A supreme extrovert who prefers discretion.....
A supreme egotist who dislikes talking about himself....
Philip Norman has long towered above other rock biographers with his definitive studies of the Beatles, the Rolling Stones, Elton John, Buddy Holly, and John Lennon - legends whom the world thought it knew, but who came to life as never before through the meticulousness of Norman's research, the sweep of his cultural knowledge, and the brilliance of his writing.
Now Norman turns to a rock icon who is the most notorious yet enigmatic of them all. Throughout five decades of fronting the Rolling Stones, Mick Jagger has been seen as the ultimate arrogant, narcissistic superstar, whose sexual appetite and cavalier treatment of women rival Casanova's and whose supposed reckless drug use touched off the most famous scandal in rock history. Now a grandfather nearing 70 and a British knight of the realm, he still creates excitement at the mere mention of his name; still remains the model for every young rock singer who ever takes the stage.
Norman shows Jagger to be a character far more complex than the cold archseducer of myth: human, vulnerable, often impressive, sometimes endearing. Here at last is the real story of how the Stones' brilliant first manager, Andrew Oldham, transformed a shy economics student named Mike Jagger into a modern Antichrist...of Jagger's vicious show trial and imprisonment on minuscule drug charges in 1967...his remarkable feat at the Stones' Hyde Park concert in making a quarter of a million people keep quiet and listen to poetry...his unpublicized heroic role at the Altamont festival that brought the sunny sixties to a horrific end...the cavalcade of beautiful women from Chrissie Shrimpton to Jerry Hall, whom he has bedded but not always dominated... the enduring but ever-fraught partnership with his "Glimmer Twin", Keith Richards.

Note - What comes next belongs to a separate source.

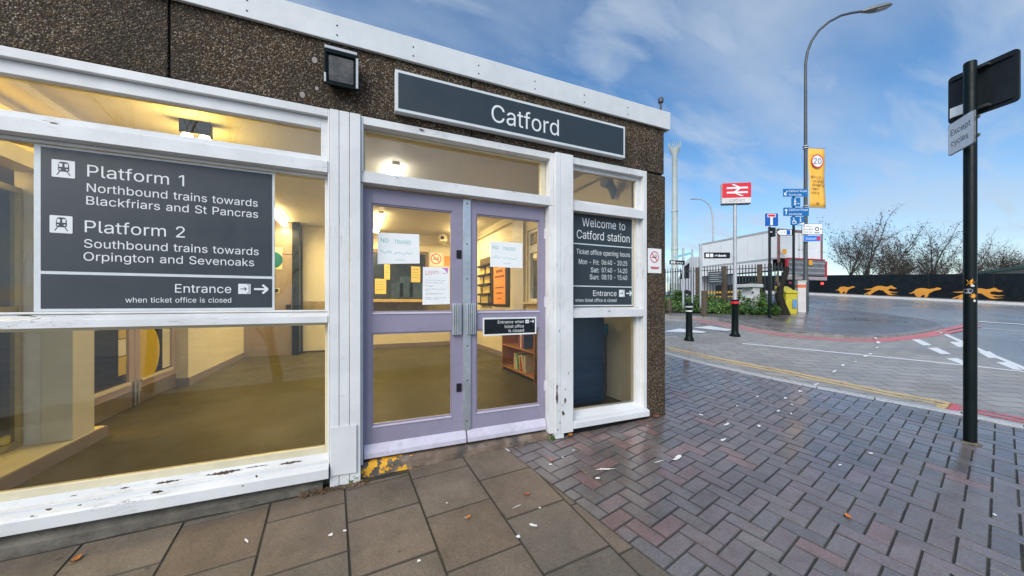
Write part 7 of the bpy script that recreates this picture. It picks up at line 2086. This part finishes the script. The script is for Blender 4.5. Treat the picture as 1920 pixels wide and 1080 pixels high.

While playful about some aspects of Sir Mick, Norman gives him long overdue credit as a songwriter, whose "Sympathy for the Devil" is one of the few truly epic pop singles, and as a harmonica player fit to rank among the great blues masters who inspired the Stones before money became their raison d'etre.
Mick Jagger, above all, explores the keen and calculating intelligence that has kept the Stones on their plinth as "the world's greatest rock 'n' roll band" for half a century.